**COLLECTED MATERIAL**.
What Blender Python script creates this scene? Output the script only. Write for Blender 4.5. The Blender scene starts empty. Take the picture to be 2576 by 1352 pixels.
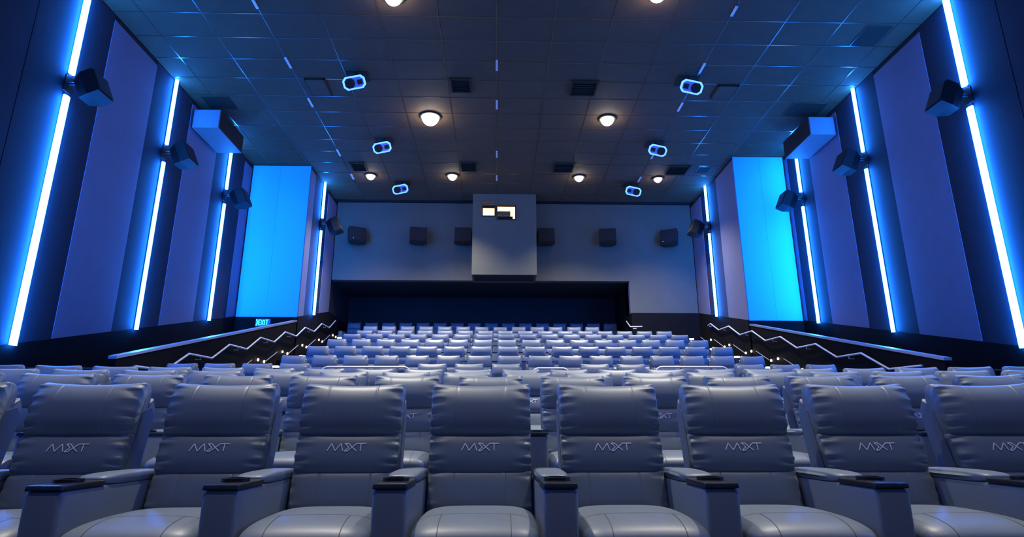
import bpy, math, random
from mathutils import Vector, Matrix

random.seed(7)
scene = bpy.context.scene
C = scene.collection

# ------------------------------------------------------------------ camera
PITCH, YAW, ROLL, FPX = 15.25, 1.43, -0.05, 1522.0
CAM_POS = Vector((0.0, 0.0, 0.80))
_p, _y, _r = (math.radians(v) for v in (PITCH, YAW, ROLL))
FWD = Vector((math.sin(_y) * math.cos(_p), math.cos(_y) * math.cos(_p), math.sin(_p)))
_right = Vector((math.cos(_y), -math.sin(_y), 0))
_up = _right.cross(FWD)
RIGHT = _right * math.cos(_r) + _up * math.sin(_r)
UP = -_right * math.sin(_r) + _up * math.cos(_r)
cam_data = bpy.data.cameras.new('camera')
cam_data.sensor_width = 36.0
cam_data.lens = 36.0 * FPX / 2576.0
cam_data.clip_start = 0.05
cam_data.clip_end = 200
cam = bpy.data.objects.new('camera', cam_data)
C.objects.link(cam)
cam.matrix_world = Matrix(((RIGHT.x, UP.x, -FWD.x, CAM_POS.x), (RIGHT.y, UP.y, -FWD.y, CAM_POS.y),
                           (RIGHT.z, UP.z, -FWD.z, CAM_POS.z), (0, 0, 0, 1)))
scene.camera = cam


def proj_x(p):
    v = Vector(p) - CAM_POS
    return 1288 + FPX * v.dot(RIGHT) / v.dot(FWD)


# ------------------------------------------------------------------ world, exposure
world = bpy.data.worlds.new('world')
scene.world = world
world.use_nodes = True
world.node_tree.nodes['Background'].inputs[0].default_value = (0.002, 0.004, 0.02, 1)
world.node_tree.nodes['Background'].inputs[1].default_value = 0.3
vs = scene.view_settings
vs.view_transform = 'Standard'
vs.look = 'None'
vs.exposure = 0.0
vs.gamma = 1.0
vs.use_curve_mapping = False

LED_COLOR = (0.012, 0.175, 1.0)
LED_STRENGTH = 142.0
LAMP_POWER = 3700.0          # ceiling downlights
LAMP_COLOR = (1.0, 0.93, 0.78)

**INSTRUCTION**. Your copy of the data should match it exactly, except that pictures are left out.

**THE REPLY**.
What Blender Python script creates this scene? Output the script only. Write for Blender 4.5. The Blender scene starts empty. Take the picture to be 2576 by 1352 pixels.
import bpy, math, random
from mathutils import Vector, Matrix

random.seed(7)
scene = bpy.context.scene
C = scene.collection

# ------------------------------------------------------------------ camera
PITCH, YAW, ROLL, FPX = 15.25, 1.43, -0.05, 1522.0
CAM_POS = Vector((0.0, 0.0, 0.80))
_p, _y, _r = (math.radians(v) for v in (PITCH, YAW, ROLL))
FWD = Vector((math.sin(_y) * math.cos(_p), math.cos(_y) * math.cos(_p), math.sin(_p)))
_right = Vector((math.cos(_y), -math.sin(_y), 0))
_up = _right.cross(FWD)
RIGHT = _right * math.cos(_r) + _up * math.sin(_r)
UP = -_right * math.sin(_r) + _up * math.cos(_r)
cam_data = bpy.data.cameras.new('camera')
cam_data.sensor_width = 36.0
cam_data.lens = 36.0 * FPX / 2576.0
cam_data.clip_start = 0.05
cam_data.clip_end = 200
cam = bpy.data.objects.new('camera', cam_data)
C.objects.link(cam)
cam.matrix_world = Matrix(((RIGHT.x, UP.x, -FWD.x, CAM_POS.x), (RIGHT.y, UP.y, -FWD.y, CAM_POS.y),
                           (RIGHT.z, UP.z, -FWD.z, CAM_POS.z), (0, 0, 0, 1)))
scene.camera = cam


def proj_x(p):
    v = Vector(p) - CAM_POS
    return 1288 + FPX * v.dot(RIGHT) / v.dot(FWD)


# ------------------------------------------------------------------ world, exposure
world = bpy.data.worlds.new('world')
scene.world = world
world.use_nodes = True
world.node_tree.nodes['Background'].inputs[0].default_value = (0.002, 0.004, 0.02, 1)
world.node_tree.nodes['Background'].inputs[1].default_value = 0.3
vs = scene.view_settings
vs.view_transform = 'Standard'
vs.look = 'None'
vs.exposure = 0.0
vs.gamma = 1.0
vs.use_curve_mapping = False

LED_COLOR = (0.012, 0.175, 1.0)
LED_STRENGTH = 142.0
LAMP_POWER = 3700.0          # ceiling downlights
LAMP_COLOR = (1.0, 0.93, 0.78)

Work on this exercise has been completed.